* [TASK INSTRUCTIONS]: Repeat exactly the lines from the start of the material below up to and including the "R_ = math.radians" line.

------ DATASET CONTENT

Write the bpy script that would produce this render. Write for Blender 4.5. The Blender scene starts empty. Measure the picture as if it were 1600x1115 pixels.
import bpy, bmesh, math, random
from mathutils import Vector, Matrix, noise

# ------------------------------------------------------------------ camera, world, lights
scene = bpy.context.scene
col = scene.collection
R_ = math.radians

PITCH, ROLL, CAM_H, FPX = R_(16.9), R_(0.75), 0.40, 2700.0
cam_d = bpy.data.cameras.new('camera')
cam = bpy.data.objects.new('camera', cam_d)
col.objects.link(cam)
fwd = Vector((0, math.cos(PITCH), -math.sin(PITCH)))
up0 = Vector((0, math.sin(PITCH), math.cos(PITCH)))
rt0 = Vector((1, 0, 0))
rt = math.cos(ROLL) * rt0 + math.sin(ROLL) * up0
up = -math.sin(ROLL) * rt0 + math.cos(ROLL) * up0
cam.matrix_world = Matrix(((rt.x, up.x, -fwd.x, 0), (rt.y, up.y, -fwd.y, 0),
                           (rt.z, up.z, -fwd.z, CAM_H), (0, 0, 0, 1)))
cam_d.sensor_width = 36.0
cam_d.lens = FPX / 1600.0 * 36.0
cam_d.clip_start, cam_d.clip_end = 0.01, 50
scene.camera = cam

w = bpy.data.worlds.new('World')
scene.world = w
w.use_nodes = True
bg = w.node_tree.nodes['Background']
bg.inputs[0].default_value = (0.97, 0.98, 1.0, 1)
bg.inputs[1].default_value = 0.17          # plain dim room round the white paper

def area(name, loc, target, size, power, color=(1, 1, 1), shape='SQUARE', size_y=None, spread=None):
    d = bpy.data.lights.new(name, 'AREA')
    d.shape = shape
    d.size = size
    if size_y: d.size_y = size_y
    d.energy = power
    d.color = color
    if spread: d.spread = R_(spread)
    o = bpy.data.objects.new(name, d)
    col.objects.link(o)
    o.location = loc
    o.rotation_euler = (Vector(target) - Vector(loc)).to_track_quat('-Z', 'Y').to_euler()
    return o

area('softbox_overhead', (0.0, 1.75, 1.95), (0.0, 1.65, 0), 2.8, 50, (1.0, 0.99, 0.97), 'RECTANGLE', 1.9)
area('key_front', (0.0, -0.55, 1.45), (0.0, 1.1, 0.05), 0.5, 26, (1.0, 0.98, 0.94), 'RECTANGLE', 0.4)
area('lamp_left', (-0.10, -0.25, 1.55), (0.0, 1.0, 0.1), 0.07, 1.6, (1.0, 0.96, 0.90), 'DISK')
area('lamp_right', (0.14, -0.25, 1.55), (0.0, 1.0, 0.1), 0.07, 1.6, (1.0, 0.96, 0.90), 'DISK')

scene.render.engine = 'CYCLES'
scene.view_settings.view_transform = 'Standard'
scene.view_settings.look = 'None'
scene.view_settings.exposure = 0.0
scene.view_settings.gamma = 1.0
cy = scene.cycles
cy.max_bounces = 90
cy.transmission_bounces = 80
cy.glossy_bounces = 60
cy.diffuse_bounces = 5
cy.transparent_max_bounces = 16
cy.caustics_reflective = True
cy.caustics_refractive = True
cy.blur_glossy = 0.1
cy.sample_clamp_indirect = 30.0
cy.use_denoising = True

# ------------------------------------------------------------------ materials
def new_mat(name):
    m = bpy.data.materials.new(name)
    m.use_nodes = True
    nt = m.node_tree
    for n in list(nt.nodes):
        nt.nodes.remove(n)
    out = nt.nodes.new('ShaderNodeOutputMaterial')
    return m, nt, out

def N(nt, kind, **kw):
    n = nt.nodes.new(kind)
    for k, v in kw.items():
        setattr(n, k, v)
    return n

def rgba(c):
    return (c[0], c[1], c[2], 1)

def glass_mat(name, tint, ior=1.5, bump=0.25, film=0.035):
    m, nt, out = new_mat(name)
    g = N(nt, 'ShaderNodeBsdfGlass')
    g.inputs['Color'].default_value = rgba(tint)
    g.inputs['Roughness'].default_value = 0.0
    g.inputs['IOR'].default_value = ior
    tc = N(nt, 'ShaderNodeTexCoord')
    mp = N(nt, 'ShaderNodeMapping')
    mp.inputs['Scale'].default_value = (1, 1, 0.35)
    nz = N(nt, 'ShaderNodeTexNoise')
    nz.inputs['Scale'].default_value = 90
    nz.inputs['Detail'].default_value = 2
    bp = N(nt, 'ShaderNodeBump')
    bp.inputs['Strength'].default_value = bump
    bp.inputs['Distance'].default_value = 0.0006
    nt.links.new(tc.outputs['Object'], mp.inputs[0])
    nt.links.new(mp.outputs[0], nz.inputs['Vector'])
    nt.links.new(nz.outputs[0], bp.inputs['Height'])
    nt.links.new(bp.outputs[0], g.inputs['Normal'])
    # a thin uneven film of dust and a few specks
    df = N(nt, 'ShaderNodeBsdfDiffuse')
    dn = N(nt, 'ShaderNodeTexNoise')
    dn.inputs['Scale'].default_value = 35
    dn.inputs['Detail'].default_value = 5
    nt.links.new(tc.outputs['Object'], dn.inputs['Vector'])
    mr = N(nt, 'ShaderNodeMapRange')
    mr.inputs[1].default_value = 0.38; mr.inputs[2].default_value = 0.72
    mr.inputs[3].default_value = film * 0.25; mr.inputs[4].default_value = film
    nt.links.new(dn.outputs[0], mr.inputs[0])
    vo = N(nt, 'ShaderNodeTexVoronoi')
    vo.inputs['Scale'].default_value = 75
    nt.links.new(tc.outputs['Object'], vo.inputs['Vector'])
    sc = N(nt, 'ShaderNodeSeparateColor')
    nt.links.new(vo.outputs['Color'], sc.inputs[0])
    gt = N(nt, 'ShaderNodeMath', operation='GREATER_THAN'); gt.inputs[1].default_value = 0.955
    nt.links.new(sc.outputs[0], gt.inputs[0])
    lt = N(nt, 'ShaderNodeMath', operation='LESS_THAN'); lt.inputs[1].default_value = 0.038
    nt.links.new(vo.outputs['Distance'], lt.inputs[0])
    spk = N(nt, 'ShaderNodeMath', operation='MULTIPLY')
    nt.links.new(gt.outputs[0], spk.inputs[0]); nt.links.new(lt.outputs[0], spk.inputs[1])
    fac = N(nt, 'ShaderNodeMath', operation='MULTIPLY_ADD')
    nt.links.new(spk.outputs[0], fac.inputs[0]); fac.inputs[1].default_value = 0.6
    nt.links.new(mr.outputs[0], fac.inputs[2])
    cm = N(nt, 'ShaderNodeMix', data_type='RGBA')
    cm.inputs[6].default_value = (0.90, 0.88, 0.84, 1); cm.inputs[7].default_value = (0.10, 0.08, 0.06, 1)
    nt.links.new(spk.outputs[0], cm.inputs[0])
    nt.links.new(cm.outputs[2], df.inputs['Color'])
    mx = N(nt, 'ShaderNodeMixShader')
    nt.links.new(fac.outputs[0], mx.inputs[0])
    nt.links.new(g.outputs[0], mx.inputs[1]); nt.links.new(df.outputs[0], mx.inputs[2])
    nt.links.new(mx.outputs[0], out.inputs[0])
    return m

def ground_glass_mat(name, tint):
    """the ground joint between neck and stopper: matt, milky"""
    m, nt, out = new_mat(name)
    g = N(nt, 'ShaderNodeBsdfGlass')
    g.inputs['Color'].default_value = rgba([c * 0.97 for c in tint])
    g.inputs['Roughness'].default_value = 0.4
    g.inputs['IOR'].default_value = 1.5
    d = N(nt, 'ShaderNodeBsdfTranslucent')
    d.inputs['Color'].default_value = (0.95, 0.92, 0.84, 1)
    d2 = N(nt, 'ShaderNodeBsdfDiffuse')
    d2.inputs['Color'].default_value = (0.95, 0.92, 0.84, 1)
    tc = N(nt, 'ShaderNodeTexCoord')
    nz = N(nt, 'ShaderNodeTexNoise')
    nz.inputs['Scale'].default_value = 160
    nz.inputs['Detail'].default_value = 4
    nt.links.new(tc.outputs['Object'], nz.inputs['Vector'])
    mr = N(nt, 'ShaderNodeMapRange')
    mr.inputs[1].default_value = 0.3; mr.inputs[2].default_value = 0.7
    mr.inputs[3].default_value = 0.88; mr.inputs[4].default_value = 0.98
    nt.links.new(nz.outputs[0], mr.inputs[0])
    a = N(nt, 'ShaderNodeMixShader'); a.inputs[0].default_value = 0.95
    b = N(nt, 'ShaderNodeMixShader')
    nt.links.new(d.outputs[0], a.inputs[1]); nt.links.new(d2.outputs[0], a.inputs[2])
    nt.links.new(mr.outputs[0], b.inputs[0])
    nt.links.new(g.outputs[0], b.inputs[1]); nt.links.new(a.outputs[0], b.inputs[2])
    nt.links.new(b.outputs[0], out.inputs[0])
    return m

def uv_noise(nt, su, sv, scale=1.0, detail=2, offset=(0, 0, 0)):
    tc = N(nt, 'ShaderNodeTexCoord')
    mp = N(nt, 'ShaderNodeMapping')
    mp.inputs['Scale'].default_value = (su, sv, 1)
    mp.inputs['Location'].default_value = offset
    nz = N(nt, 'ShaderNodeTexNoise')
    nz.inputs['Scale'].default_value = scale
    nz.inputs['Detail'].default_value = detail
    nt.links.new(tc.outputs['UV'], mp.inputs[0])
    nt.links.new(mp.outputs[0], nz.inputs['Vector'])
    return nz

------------

* [TASK RESPONSE]:
Write the bpy script that would produce this render. Write for Blender 4.5. The Blender scene starts empty. Measure the picture as if it were 1600x1115 pixels.
import bpy, bmesh, math, random
from mathutils import Vector, Matrix, noise

# ------------------------------------------------------------------ camera, world, lights
scene = bpy.context.scene
col = scene.collection
R_ = math.radians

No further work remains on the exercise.